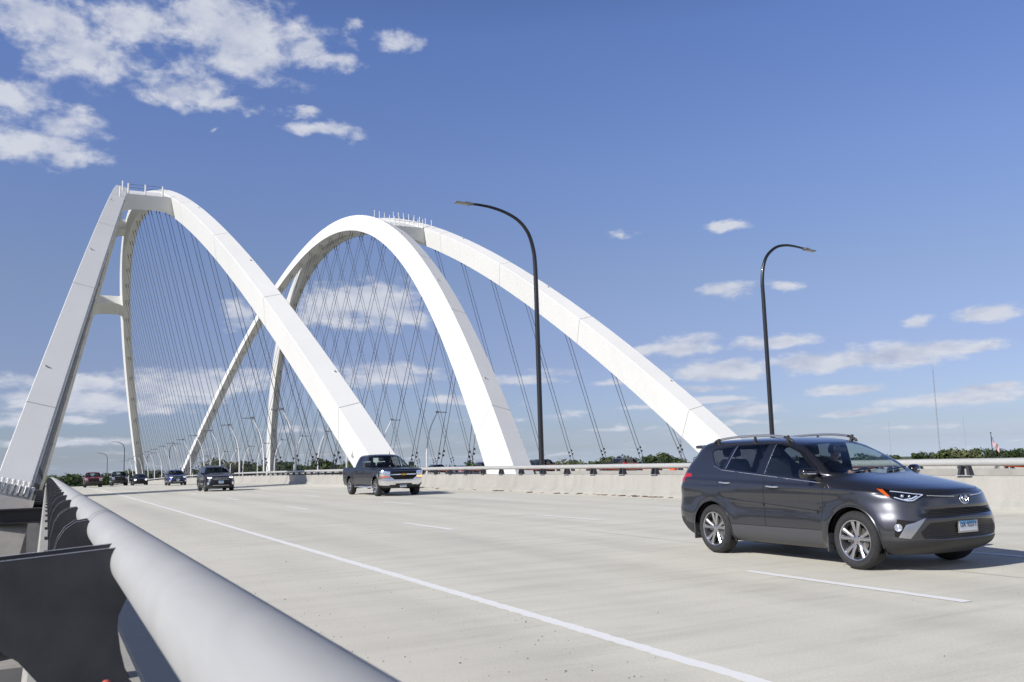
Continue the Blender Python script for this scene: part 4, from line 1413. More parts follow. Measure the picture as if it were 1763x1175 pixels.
def seat(parent, x, y, z, mname=M_SEAT, name='seat'):
    mb = MB()
    sbox(mb, (x - .28, y - .25, z), (x + .25, y + .25, z + .18))
    vs0 = len(mb.v)
    sbox(mb, (x - .36, y - .25, z + .12), (x - .22, y + .25, z + .74))
    sbox(mb, (x - .36, y - .14, z + .77), (x - .25, y + .14, z + .96))
    mb.tube([(x - .31, y - .06, z + .70), (x - .31, y - .06, z + .80)], .008, 6); mb.tube([(x - .31, y + .06, z + .70), (x - .31, y + .06, z + .80)], .008, 6)
    for i in range(vs0, len(mb.v)):
        vx, vy, vz = mb.v[i]; mb.v[i] = (vx - (vz - z) * .22 + .04, vy, vz)
    return mb.build(name, mname, parent, smooth=50)

M_SKIN = mat('skin', (.42, .25, .18), .55, var=.08, vscale=9)
M_HAIR = mat('dark_hair', (.018, .013, .010), .6)
M_SHIRT = mat('dark_shirt', (.030, .032, .042), .85)
M_SHADES = mat('sunglass_lens', (.006, .006, .007), .08, 0, .5)
def make_driver(loc, rotz, label, cat='person', lean=0.0, shirt=None, shades=True, scale=1.0):
    """seated figure facing +x: one skinned body, hands closed round the steering wheel"""
    root = thing('person', label, cat, loc, rotz)
    bm = bmesh.new()
    J = {}
    def jt(n, co, r): J[n] = (bm.verts.new(co), r)
    jt('pelvis', (0, 0, .12), .15); jt('waist', (-.05, 0, .30), .125); jt('chest', (-.09, 0, .50), .150); jt('upper', (-.10, 0, .60), .110); jt('neck', (-.085, 0, .685), .052); jt('nk2', (-.075, 0, .74), .050)
    for s, n in ((1, 'l'), (-1, 'r')):
        jt(n+'sh', (-.10, s*.175, .585), .065); jt(n+'el', (.10, s*.235, .40), .046); jt(n+'wr', (.335, s*.165, .50), .029)
        jt(n+'hip', (.05, s*.10, .10), .095); jt(n+'kn', (.46, s*.14, .18), .066); jt(n+'an', (.62, s*.13, -.20), .045); jt(n+'to', (.76, s*.13, -.25), .038)
    E = [('pelvis', 'waist'), ('waist', 'chest'), ('chest', 'upper'), ('upper', 'neck'), ('neck', 'nk2')]
    for n in 'lr': E += [('upper', n+'sh'), (n+'sh', n+'el'), (n+'el', n+'wr'), ('pelvis', n+'hip'), (n+'hip', n+'kn'), (n+'kn', n+'an'), (n+'an', n+'to')]
    for a, b in E: bm.edges.new((J[a][0], J[b][0]))
    bm.verts.index_update()
    rad = {v[0].index: v[1] for v in J.values()}; ridx = J['pelvis'][0].index
    me = bpy.data.meshes.new('person_skin'); bm.to_mesh(me); bm.free()
    o = bpy.data.objects.new('_p', me); COL.objects.link(o)
    sk = o.modifiers.new('s', 'SKIN'); sk.use_smooth_shade = True
    for i, v in enumerate(me.skin_vertices[0].data):
        v.radius = (rad[i], rad[i]); v.use_root = (i == ridx)
    ss = o.modifiers.new('u', 'SUBSURF'); ss.levels = 2; ss.render_levels = 2
    bpy.context.view_layer.update()
    dg = bpy.context.evaluated_depsgraph_get()
    m2 = bpy.data.meshes.new_from_object(o.evaluated_get(dg))
    bpy.data.objects.remove(o)
    m2.materials.clear(); m2.materials.append(shirt or M_SHIRT)
    m2.name = 'body'
    link(bpy.data.objects.new('clothing', m2), root)
    # head with a face, and the two hands: continuous skin
    hb = MB(); RX, RY = 26, 32; vs = []; fs = []
    hc = Vector((-.045, 0, .845))
    for i in range(RX + 1):
        th = pi * i / RX
        for k in range(RY):
            ph = 2*pi*k/RY
            d = Vector((sin(th)*cos(ph), sin(th)*sin(ph), cos(th)))
            r = Vector((.098, .076, .115))
            p = Vector((d.x*r.x, d.y*r.y, d.z*r.z))
            if d.z < 0: p.y *= 1 - .28 * (-d.z) ** 1.2; p.x *= 1 - .10 * (-d.z)
            f = max(0, d.x)
            # brow, eye sockets, nose, lips, chin
            def g(y0, z0, sy, sz): return math.exp(-((p.y-y0)/sy)**2 - ((p.z-z0)/sz)**2) * (f > .15)
            p.x += .010*g(0, .030, .05, .012) - .012*g(.030, .010, .014, .013) - .012*g(-.030, .010, .014, .013)
            p.x += .026*g(0, -.018, .011, .017) + .010*g(0, .004, .008, .02) + .008*g(0, -.052, .020, .007) - .004*g(0, -.062, .02, .005) + .010*g(0, -.092, .022, .014)
            vs.append(hc + p)
    for i in range(RX):
        for k in range(RY):
            a = i*RY+k; b = i*RY+(k+1) % RY; fs.append((a, b, b+RY, a+RY))
    hb.add(vs, fs)
    hb.tube([(-.085, 0, .66), (-.07, 0, .73), (-.055, 0, .80)], [.055, .050, .048], 14)
    for s in (1, -1): blob(hb, (-.050, s*.078, .845), (.016, .008, .030), 8, 10)
    for s in (1, -1):
        wr = Vector((.335, s*.165, .50))
        blob(hb, wr + Vector((.040, -s*.004, .012)), (.045, .020, .036), 8, 12)
        for f_ in range(4):
            L = (.030, .034, .032, .026)[f_]; zz = .036 - .017*f_
            a = wr + Vector((.070, -s*.006, zz))
            hb.tube([a, a + Vector((L*.8, -s*.006, .004)), a + Vector((L*1.15, -s*.024, .002)), a + Vector((L*.7, -s*.036, .0))], [.0085, .0082, .0075, .006], 7)
        a = wr + Vector((.040, -s*.018, .028))
        hb.tube([a, a + Vector((.018, -s*.018, .014)), a + Vector((.034, -s*.022, .020))], [.010, .009, .007], 7)
    hd = hb.build('head_and_hands', M_SKIN, root, smooth=60)
    hr = MB(); vs = []; fs = []
    for i in range(15):
        th = pi * .60 * i / 14
        for k in range(28):
            ph = 2*pi*k/28
            d = Vector((sin(th)*cos(ph), sin(th)*sin(ph), cos(th)))
            q = Vector((d.x*.106, d.y*.086, d.z*.125))
            if d.x > .25 and d.z < .72: q *= .90
            vs.append(hc + q)
    for i in range(14):
        for k in range(28):
            a = i*28+k; b = i*28+(k+1) % 28; fs.append((a, b, b+28, a+28))
    hr.add(vs, fs); hr.build('hair', M_HAIR, root, smooth=60)
    if shades:
        gb = MB()
        for s in (1, -1): blob(gb, hc + Vector((.094, s*.031, .010)), (.007, .026, .019), 8, 14)
        gb.tube([hc + Vector((.100, -.01, .016)), hc + Vector((.100, .01, .016))], .003, 5)
        for s in (1, -1): gb.tube([hc + Vector((.09, s*.054, .014)), hc + Vector((.03, s*.080, .012)), hc + Vector((-.02, s*.082, .008))], .003, 5)
        gb.build('sunglasses', M_SHADES, root, smooth=60)
    root.scale = (scale,) * 3
    return root

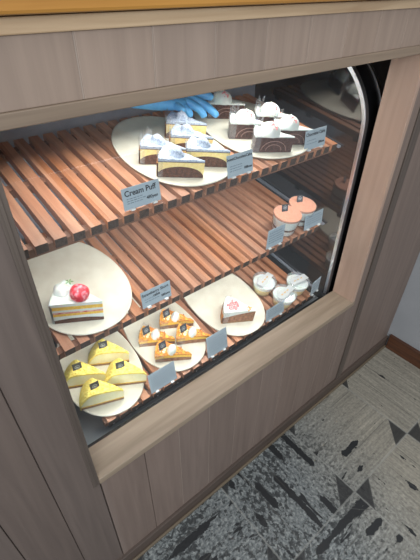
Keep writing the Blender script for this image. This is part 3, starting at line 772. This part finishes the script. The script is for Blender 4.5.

• **What to produce**: Every record above should be written out again without change, except that the pictures are left out.

• **The output**:
Continue the Blender Python script for this scene: part 4, from line 1413. More parts follow. Measure the picture as if it were 1763x1175 pixels.
def seat(parent, x, y, z, mname=M_SEAT, name='seat'):
    mb = MB()
    sbox(mb, (x - .28, y - .25, z), (x + .25, y + .25, z + .18))
    vs0 = len(mb.v)
    sbox(mb, (x - .36, y - .25, z + .12), (x - .22, y + .25, z + .74))
    sbox(mb, (x - .36, y - .14, z + .77), (x - .25, y + .14, z + .96))
    mb.tube([(x - .31, y - .06, z + .70), (x - .31, y - .06, z + .80)], .008, 6); mb.tube([(x - .31, y + .06, z + .70), (x - .31, y + .06, z + .80)], .008, 6)
    for i in range(vs0, len(mb.v)):
        vx, vy, vz = mb.v[i]; mb.v[i] = (vx - (vz - z) * .22 + .04, vy, vz)
    return mb.build(name, mname, parent, smooth=50)

M_SKIN = mat('skin', (.42, .25, .18), .55, var=.08, vscale=9)
M_HAIR = mat('dark_hair', (.018, .013, .010), .6)
M_SHIRT = mat('dark_shirt', (.030, .032, .042), .85)
M_SHADES = mat('sunglass_lens', (.006, .006, .007), .08, 0, .5)
def make_driver(loc, rotz, label, cat='person', lean=0.0, shirt=None, shades=True, scale=1.0):
    """seated figure facing +x: one skinned body, hands closed round the steering wheel"""
    root = thing('person', label, cat, loc, rotz)
    bm = bmesh.new()
    J = {}
    def jt(n, co, r): J[n] = (bm.verts.new(co), r)
    jt('pelvis', (0, 0, .12), .15); jt('waist', (-.05, 0, .30), .125); jt('chest', (-.09, 0, .50), .150); jt('upper', (-.10, 0, .60), .110); jt('neck', (-.085, 0, .685), .052); jt('nk2', (-.075, 0, .74), .050)
    for s, n in ((1, 'l'), (-1, 'r')):
        jt(n+'sh', (-.10, s*.175, .585), .065); jt(n+'el', (.10, s*.235, .40), .046); jt(n+'wr', (.335, s*.165, .50), .029)
        jt(n+'hip', (.05, s*.10, .10), .095); jt(n+'kn', (.46, s*.14, .18), .066); jt(n+'an', (.62, s*.13, -.20), .045); jt(n+'to', (.76, s*.13, -.25), .038)
    E = [('pelvis', 'waist'), ('waist', 'chest'), ('chest', 'upper'), ('upper', 'neck'), ('neck', 'nk2')]
    for n in 'lr': E += [('upper', n+'sh'), (n+'sh', n+'el'), (n+'el', n+'wr'), ('pelvis', n+'hip'), (n+'hip', n+'kn'), (n+'kn', n+'an'), (n+'an', n+'to')]
    for a, b in E: bm.edges.new((J[a][0], J[b][0]))
    bm.verts.index_update()
    rad = {v[0].index: v[1] for v in J.values()}; ridx = J['pelvis'][0].index
    me = bpy.data.meshes.new('person_skin'); bm.to_mesh(me); bm.free()
    o = bpy.data.objects.new('_p', me); COL.objects.link(o)
    sk = o.modifiers.new('s', 'SKIN'); sk.use_smooth_shade = True
    for i, v in enumerate(me.skin_vertices[0].data):
        v.radius = (rad[i], rad[i]); v.use_root = (i == ridx)
    ss = o.modifiers.new('u', 'SUBSURF'); ss.levels = 2; ss.render_levels = 2
    bpy.context.view_layer.update()
    dg = bpy.context.evaluated_depsgraph_get()
    m2 = bpy.data.meshes.new_from_object(o.evaluated_get(dg))
    bpy.data.objects.remove(o)
    m2.materials.clear(); m2.materials.append(shirt or M_SHIRT)
    m2.name = 'body'
    link(bpy.data.objects.new('clothing', m2), root)
    # head with a face, and the two hands: continuous skin
    hb = MB(); RX, RY = 26, 32; vs = []; fs = []
    hc = Vector((-.045, 0, .845))
    for i in range(RX + 1):
        th = pi * i / RX
        for k in range(RY):
            ph = 2*pi*k/RY
            d = Vector((sin(th)*cos(ph), sin(th)*sin(ph), cos(th)))
            r = Vector((.098, .076, .115))
            p = Vector((d.x*r.x, d.y*r.y, d.z*r.z))
            if d.z < 0: p.y *= 1 - .28 * (-d.z) ** 1.2; p.x *= 1 - .10 * (-d.z)
            f = max(0, d.x)
            # brow, eye sockets, nose, lips, chin
            def g(y0, z0, sy, sz): return math.exp(-((p.y-y0)/sy)**2 - ((p.z-z0)/sz)**2) * (f > .15)
            p.x += .010*g(0, .030, .05, .012) - .012*g(.030, .010, .014, .013) - .012*g(-.030, .010, .014, .013)
            p.x += .026*g(0, -.018, .011, .017) + .010*g(0, .004, .008, .02) + .008*g(0, -.052, .020, .007) - .004*g(0, -.062, .02, .005) + .010*g(0, -.092, .022, .014)
            vs.append(hc + p)
    for i in range(RX):
        for k in range(RY):
            a = i*RY+k; b = i*RY+(k+1) % RY; fs.append((a, b, b+RY, a+RY))
    hb.add(vs, fs)
    hb.tube([(-.085, 0, .66), (-.07, 0, .73), (-.055, 0, .80)], [.055, .050, .048], 14)
    for s in (1, -1): blob(hb, (-.050, s*.078, .845), (.016, .008, .030), 8, 10)
    for s in (1, -1):
        wr = Vector((.335, s*.165, .50))
        blob(hb, wr + Vector((.040, -s*.004, .012)), (.045, .020, .036), 8, 12)
        for f_ in range(4):
            L = (.030, .034, .032, .026)[f_]; zz = .036 - .017*f_
            a = wr + Vector((.070, -s*.006, zz))
            hb.tube([a, a + Vector((L*.8, -s*.006, .004)), a + Vector((L*1.15, -s*.024, .002)), a + Vector((L*.7, -s*.036, .0))], [.0085, .0082, .0075, .006], 7)
        a = wr + Vector((.040, -s*.018, .028))
        hb.tube([a, a + Vector((.018, -s*.018, .014)), a + Vector((.034, -s*.022, .020))], [.010, .009, .007], 7)
    hd = hb.build('head_and_hands', M_SKIN, root, smooth=60)
    hr = MB(); vs = []; fs = []
    for i in range(15):
        th = pi * .60 * i / 14
        for k in range(28):
            ph = 2*pi*k/28
            d = Vector((sin(th)*cos(ph), sin(th)*sin(ph), cos(th)))
            q = Vector((d.x*.106, d.y*.086, d.z*.125))
            if d.x > .25 and d.z < .72: q *= .90
            vs.append(hc + q)
    for i in range(14):
        for k in range(28):
            a = i*28+k; b = i*28+(k+1) % 28; fs.append((a, b, b+28, a+28))
    hr.add(vs, fs); hr.build('hair', M_HAIR, root, smooth=60)
    if shades:
        gb = MB()
        for s in (1, -1): blob(gb, hc + Vector((.094, s*.031, .010)), (.007, .026, .019), 8, 14)
        gb.tube([hc + Vector((.100, -.01, .016)), hc + Vector((.100, .01, .016))], .003, 5)
        for s in (1, -1): gb.tube([hc + Vector((.09, s*.054, .014)), hc + Vector((.03, s*.080, .012)), hc + Vector((-.02, s*.082, .008))], .003, 5)
        gb.build('sunglasses', M_SHADES, root, smooth=60)
    root.scale = (scale,) * 3
    return root

Keep writing the Blender script for this image. This is part 3, starting at line 772. This part finishes the script. The script is for Blender 4.5.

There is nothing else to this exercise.